Pull every line of the entries that has the word "scene".

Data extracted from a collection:
******

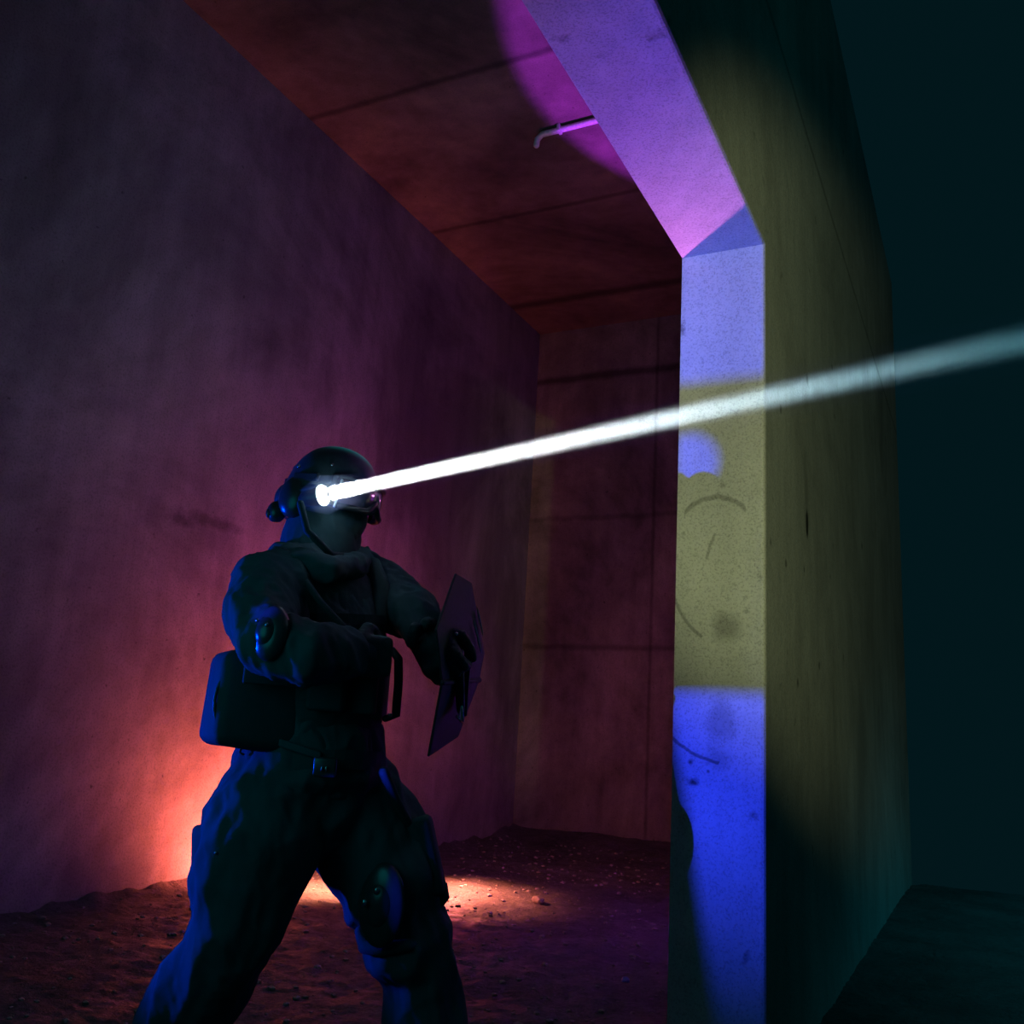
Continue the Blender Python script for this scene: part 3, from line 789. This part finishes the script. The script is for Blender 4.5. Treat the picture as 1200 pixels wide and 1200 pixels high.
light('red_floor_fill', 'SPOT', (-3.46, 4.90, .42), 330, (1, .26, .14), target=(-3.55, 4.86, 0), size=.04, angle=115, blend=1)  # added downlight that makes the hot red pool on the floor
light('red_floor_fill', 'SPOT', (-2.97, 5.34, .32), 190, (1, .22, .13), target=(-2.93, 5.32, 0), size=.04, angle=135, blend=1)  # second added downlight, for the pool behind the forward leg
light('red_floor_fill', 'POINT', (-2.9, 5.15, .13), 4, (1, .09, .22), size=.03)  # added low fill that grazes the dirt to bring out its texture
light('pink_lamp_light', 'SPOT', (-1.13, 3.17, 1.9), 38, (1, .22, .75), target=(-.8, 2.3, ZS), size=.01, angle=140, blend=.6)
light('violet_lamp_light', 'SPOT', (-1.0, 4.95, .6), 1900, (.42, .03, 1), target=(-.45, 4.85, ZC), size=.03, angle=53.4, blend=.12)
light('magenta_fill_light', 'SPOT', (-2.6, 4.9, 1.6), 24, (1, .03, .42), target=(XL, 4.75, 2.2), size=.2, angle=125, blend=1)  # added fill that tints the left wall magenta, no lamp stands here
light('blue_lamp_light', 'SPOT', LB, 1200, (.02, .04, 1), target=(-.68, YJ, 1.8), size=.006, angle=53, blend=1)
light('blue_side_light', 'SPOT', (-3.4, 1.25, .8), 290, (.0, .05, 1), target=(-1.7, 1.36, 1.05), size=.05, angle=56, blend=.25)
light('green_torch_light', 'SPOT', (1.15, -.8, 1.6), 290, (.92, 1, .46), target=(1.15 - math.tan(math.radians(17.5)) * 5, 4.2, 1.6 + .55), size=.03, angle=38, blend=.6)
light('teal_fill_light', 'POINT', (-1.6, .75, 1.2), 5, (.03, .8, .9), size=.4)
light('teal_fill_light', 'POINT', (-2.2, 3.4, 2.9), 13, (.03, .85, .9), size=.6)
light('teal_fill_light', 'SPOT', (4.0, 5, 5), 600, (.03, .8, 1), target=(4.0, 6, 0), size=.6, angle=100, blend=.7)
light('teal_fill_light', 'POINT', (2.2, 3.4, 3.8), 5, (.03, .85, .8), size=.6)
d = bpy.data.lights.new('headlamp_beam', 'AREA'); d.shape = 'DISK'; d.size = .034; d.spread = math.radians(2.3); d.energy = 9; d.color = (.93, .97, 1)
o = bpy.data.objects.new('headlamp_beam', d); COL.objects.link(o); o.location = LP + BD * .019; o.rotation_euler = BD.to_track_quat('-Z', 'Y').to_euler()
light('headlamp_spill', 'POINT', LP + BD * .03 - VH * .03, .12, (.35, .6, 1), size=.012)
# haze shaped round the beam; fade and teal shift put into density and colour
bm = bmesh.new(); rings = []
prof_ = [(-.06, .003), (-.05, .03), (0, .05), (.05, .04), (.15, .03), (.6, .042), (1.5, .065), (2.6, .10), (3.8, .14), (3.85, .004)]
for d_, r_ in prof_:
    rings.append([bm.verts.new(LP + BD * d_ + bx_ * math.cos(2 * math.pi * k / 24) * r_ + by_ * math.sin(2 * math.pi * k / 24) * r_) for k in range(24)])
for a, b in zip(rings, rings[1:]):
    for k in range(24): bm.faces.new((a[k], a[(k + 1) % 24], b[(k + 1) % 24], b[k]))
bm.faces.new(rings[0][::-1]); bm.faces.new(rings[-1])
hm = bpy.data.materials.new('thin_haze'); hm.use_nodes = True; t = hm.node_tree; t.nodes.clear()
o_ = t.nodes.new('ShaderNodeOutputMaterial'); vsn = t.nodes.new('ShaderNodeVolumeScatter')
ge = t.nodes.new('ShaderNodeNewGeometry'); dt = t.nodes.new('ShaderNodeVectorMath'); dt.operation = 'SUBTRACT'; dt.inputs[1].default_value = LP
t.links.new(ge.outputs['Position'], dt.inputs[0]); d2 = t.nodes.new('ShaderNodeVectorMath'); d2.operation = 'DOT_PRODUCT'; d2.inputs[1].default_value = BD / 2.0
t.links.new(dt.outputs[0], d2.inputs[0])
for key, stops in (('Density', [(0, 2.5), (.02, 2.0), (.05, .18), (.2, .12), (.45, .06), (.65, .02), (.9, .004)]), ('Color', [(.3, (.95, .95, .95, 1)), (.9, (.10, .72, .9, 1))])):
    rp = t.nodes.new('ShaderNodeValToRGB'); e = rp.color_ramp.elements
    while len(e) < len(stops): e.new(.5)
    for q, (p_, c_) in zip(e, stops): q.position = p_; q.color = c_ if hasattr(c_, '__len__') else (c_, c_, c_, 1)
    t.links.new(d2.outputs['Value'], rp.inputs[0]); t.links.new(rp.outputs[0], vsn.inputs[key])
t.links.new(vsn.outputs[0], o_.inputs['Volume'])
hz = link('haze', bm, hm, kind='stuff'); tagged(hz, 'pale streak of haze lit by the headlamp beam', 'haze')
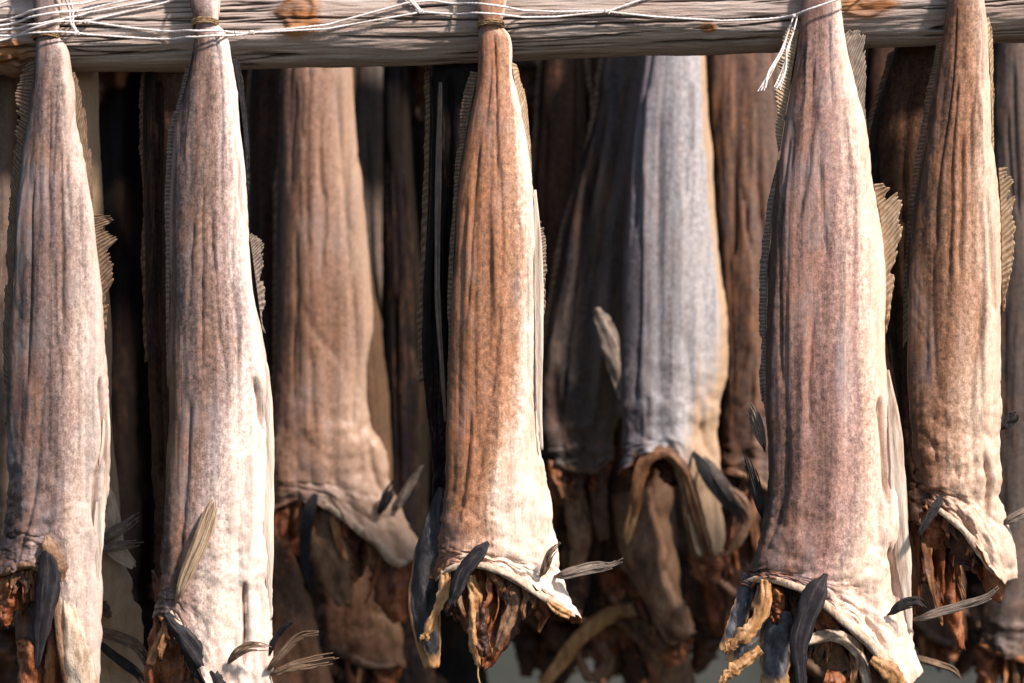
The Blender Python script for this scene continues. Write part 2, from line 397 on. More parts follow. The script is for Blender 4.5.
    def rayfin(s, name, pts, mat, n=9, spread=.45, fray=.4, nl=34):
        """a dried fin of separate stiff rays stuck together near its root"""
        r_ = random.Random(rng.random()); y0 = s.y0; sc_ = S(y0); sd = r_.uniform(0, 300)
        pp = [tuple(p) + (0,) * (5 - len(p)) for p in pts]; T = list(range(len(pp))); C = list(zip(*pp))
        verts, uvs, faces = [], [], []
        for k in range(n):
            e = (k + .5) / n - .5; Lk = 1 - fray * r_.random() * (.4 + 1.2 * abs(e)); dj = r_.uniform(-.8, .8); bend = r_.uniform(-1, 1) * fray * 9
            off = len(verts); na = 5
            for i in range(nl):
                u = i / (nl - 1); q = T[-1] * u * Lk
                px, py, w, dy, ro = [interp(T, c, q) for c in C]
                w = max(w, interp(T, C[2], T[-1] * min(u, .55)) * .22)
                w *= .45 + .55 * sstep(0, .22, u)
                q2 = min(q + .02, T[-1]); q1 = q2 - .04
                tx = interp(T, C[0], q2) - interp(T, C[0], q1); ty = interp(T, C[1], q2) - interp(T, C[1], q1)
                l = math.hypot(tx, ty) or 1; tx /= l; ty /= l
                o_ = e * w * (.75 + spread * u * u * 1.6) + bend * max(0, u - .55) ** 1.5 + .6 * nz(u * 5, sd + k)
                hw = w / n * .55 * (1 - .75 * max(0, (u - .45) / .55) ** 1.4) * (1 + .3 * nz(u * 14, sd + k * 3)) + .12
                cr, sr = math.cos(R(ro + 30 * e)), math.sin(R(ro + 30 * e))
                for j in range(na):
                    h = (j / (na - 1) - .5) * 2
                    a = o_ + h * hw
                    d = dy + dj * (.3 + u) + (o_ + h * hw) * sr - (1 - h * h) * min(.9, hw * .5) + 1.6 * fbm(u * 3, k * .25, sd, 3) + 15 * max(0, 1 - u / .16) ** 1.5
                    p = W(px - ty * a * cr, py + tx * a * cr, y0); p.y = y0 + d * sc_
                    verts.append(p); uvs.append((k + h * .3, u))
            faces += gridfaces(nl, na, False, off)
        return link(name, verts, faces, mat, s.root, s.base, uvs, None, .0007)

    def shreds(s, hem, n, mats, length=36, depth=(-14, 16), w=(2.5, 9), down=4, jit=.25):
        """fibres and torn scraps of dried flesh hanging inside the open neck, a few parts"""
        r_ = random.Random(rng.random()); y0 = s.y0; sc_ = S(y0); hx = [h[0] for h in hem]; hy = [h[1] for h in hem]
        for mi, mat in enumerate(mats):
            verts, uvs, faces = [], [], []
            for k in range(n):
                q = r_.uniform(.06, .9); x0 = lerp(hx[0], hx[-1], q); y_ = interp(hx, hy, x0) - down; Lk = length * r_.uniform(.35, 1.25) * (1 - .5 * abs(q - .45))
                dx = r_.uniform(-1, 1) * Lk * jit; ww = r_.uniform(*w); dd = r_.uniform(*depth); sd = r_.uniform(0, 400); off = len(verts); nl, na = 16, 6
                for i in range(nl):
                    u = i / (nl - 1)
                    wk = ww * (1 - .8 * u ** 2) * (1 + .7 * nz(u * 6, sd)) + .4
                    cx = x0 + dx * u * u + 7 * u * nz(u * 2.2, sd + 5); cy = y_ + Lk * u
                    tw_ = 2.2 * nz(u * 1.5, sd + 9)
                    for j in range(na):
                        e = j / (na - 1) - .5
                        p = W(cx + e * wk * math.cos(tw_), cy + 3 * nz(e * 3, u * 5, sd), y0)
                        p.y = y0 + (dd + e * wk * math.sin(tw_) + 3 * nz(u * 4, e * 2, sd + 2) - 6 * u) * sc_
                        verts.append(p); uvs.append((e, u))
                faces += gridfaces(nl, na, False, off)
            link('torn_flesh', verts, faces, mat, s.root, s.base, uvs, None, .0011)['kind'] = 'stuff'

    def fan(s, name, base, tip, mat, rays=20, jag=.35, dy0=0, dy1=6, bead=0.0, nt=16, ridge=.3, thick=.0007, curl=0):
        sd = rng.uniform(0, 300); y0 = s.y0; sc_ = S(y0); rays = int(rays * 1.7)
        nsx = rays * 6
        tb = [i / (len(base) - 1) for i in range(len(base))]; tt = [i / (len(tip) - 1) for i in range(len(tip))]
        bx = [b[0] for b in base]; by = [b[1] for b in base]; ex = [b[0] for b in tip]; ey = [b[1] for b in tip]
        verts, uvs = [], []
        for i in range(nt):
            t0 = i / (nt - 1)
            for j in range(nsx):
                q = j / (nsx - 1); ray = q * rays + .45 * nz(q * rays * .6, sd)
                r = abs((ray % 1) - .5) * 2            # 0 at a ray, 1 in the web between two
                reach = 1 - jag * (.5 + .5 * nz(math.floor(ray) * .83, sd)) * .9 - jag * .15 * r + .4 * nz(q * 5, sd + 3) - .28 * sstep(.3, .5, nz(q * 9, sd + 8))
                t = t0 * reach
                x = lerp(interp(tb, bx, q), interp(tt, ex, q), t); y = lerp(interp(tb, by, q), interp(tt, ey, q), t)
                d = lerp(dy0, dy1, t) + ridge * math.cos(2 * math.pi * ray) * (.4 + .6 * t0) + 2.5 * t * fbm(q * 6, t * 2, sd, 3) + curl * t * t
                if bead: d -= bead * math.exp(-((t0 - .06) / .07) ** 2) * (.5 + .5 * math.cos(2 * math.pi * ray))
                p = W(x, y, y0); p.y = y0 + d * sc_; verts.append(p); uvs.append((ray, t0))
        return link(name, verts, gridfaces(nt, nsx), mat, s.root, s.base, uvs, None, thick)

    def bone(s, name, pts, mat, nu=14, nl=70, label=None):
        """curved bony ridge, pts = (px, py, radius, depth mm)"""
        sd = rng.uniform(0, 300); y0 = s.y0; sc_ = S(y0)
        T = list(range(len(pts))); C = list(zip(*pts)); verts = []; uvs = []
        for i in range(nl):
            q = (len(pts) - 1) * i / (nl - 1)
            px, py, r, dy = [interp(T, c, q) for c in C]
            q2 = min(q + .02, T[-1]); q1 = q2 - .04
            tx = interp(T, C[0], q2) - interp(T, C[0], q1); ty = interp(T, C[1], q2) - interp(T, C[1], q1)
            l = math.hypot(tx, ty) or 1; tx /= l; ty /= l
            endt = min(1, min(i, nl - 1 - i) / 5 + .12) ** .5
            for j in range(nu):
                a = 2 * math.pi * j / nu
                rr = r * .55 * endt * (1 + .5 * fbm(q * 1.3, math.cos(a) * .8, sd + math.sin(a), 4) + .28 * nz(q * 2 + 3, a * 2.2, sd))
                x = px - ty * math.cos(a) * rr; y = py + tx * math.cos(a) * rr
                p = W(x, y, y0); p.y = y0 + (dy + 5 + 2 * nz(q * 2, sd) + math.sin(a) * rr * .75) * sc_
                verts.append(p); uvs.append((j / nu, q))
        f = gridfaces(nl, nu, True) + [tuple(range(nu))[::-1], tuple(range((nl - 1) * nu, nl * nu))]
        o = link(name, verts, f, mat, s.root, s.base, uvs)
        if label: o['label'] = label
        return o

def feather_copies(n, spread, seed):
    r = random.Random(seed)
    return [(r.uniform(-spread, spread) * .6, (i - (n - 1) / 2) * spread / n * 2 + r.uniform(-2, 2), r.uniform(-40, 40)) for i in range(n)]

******

* Solution to this exercise
Continue the Blender Python script for this scene: part 3, from line 789. This part finishes the script. The script is for Blender 4.5. Treat the picture as 1200 pixels wide and 1200 pixels high.
The Blender Python script for this scene continues. Write part 2, from line 397 on. More parts follow. The script is for Blender 4.5.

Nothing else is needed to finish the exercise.